Every reader turns with pleasure to those passages of Horace, and
Pope, and Boileau, which describe how they lived and where they
dwelt; and which, being interspersed among their satirical writings,
derive a secret and irresistible grace from the contrast, and are admirable
examples of what in painting is termed repose.
We have admittance to Horace at all hours. We enjoy the company
and conversation at his table; and his suppers, like Plato's,
“non solum in præsentia, sed etiam postero die jucundæ sunt.” But,
when we look round as we sit there, we find ourselves in a Sabine
farm, and not in a Roman villa. His windows have every charm of
prospect; but his furniture might have descended from Cincinnatus;
and gems, and pictures, and old marbles, are mentioned by him more
than once with a seeming indifference.
His English imitator thought and felt, perhaps, more correctly on
the subject; and embellished his garden and grotto with great industry
and success. But to these alone he solicits our notice. On
the ornaments of his house he is silent; and he appears to have reserved
all the minuter touches of his pencil for the library, the chapel,
and the banqueting-room of Timon. “Le savoir de notre siècle,”

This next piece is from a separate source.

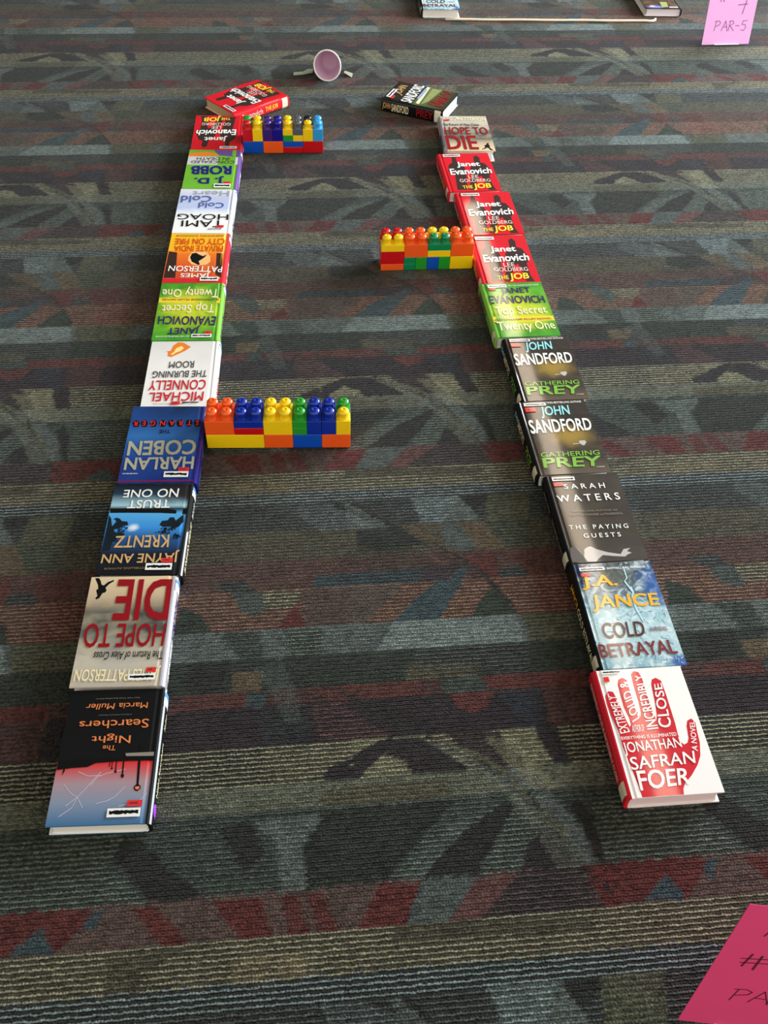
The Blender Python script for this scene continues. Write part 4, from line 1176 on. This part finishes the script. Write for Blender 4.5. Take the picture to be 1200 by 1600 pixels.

says Rousseau, “tend beaucoup plus à détruire qu'à édifier. On
censure d'un ton de maitre; pour proposer, il en faut prendre un
antre.”
It is the design of this Epistle to illustrate the virtue of True
Taste; and to show how little she requires to secure, not only the
comforts, but even the elegancies of life. True Taste is an excellent
Economist. She confines her choice to few objects, and delights in
producing great effects by small means: while False Taste is for
ever sighing after the new and the rare; and reminds us, in her
works, of the Scholar of Apelles, who, not being able to paint his
Helen beautiful, determined to make her fine.